Giuliani will tell the New York in the 90s story, and try to claim credit for it because he was there. It is a great story, going from a venerable old city in a long decline to a great new and growing city; the rising tide of crime pushed back and replaced by a new rising tide of gentrification. New York used to be a city that middle class people left because it was growing more dangerous and run-down; today it is a city that middle class people have to leave because it is growing ever more unaffordable and luxe.
Rudy will try to claim credit for it, just as people claim credit for Reagan for sitting in the White House when the Wall came down and the Cold War ended well. Claims can be made and contested, but one piece of luck Giuliani shares with Reagan in these debates is that not only were they both sitting there when the world around them turned, but that at the time when they started in office, they were both some of the only men around who believed, hoped and acted as though such a turnaround could actually happen.
(I think in Rudy's case there is a great claim to be made that it was his original Police Commissioner in his first term from 1993 on, Bill Bratton, who deserves most of the credit.)

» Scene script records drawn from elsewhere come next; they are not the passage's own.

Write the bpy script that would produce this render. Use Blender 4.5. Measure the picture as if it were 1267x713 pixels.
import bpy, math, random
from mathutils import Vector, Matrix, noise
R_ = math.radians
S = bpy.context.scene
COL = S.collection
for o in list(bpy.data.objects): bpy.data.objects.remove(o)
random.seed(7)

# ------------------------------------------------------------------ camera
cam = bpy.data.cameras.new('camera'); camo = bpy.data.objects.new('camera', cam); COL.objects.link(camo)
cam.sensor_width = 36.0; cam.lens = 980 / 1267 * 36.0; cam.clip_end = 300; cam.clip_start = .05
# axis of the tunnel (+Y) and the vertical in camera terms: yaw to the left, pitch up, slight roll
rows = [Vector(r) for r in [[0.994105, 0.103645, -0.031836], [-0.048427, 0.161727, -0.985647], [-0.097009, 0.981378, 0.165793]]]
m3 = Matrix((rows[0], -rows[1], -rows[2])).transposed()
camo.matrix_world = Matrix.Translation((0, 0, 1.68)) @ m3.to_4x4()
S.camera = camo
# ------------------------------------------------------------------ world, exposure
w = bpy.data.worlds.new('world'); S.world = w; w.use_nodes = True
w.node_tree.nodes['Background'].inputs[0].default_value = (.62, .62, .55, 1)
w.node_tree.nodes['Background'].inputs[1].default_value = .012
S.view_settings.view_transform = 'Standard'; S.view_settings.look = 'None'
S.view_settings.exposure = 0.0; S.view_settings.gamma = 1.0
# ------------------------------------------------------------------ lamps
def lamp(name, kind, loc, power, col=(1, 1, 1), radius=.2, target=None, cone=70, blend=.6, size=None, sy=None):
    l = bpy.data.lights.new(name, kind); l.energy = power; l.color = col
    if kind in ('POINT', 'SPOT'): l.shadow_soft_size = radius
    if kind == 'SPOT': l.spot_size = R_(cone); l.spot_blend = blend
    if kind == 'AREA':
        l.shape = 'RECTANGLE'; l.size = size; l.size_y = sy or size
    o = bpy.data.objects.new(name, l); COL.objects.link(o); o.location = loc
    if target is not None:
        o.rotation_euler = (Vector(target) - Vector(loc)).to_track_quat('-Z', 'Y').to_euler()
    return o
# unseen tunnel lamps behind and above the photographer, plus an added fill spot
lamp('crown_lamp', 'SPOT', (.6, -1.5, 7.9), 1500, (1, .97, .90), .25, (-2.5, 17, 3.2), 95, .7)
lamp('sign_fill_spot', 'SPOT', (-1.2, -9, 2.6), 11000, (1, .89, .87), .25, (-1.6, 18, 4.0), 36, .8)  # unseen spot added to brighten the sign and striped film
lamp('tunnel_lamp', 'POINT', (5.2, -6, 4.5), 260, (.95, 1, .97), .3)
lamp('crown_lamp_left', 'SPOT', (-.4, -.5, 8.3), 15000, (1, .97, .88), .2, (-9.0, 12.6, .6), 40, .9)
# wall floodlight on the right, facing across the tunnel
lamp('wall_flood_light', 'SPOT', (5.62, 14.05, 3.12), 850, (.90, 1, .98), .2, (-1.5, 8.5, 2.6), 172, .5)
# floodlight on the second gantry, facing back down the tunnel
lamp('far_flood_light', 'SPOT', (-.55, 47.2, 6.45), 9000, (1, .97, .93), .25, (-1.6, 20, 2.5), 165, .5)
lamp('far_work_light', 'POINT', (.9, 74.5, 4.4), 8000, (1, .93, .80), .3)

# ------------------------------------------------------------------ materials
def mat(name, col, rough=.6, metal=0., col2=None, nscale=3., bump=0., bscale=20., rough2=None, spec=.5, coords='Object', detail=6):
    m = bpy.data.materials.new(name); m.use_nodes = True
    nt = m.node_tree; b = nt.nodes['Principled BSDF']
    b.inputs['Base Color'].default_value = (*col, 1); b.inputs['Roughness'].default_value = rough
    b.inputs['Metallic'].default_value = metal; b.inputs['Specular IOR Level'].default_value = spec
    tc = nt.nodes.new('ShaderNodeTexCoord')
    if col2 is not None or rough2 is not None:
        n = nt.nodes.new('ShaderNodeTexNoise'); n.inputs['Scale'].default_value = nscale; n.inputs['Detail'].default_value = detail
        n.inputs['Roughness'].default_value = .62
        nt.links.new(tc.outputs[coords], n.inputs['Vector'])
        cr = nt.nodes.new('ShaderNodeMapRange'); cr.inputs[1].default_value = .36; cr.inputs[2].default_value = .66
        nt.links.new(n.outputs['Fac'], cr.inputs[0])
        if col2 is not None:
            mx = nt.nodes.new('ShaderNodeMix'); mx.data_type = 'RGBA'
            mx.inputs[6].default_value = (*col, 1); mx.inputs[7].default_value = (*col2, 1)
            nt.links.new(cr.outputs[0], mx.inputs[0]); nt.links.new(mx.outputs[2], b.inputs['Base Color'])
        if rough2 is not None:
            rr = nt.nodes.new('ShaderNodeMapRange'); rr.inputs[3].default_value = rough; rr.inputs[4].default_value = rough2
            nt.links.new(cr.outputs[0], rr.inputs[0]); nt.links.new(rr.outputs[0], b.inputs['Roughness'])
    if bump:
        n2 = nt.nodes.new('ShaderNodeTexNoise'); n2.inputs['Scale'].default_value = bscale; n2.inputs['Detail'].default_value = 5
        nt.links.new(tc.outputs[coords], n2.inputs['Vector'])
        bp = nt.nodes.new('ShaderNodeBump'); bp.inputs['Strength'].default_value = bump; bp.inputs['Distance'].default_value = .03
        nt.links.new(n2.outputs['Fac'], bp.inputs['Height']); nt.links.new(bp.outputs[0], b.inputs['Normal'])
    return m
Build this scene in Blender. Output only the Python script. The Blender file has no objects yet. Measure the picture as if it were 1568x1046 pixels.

It is a story to be told though. It may not have been Giuliani, but something did start to happen to New York City in the 1990s that is manifest to anyone who lives in or around the city. And it WAS something new. The 1980s were a flashy decade in this city as everywhere else, the age of Gordon Gekko, the yellow tie brigade down on wall street, nightlife was good, but all the New York glamor of those times, as bright as it was, shined out on to a still dark and dangerous city, where the forces of slowly metastasizing chaos were still vital and potent - the city may have recovered from its financial and economic crises of the mid-70s, not from its law-and-order crisis. (And crack didn't help.) Something happened here in the 90s, and keeps going, 9/11 never really put a dent in it.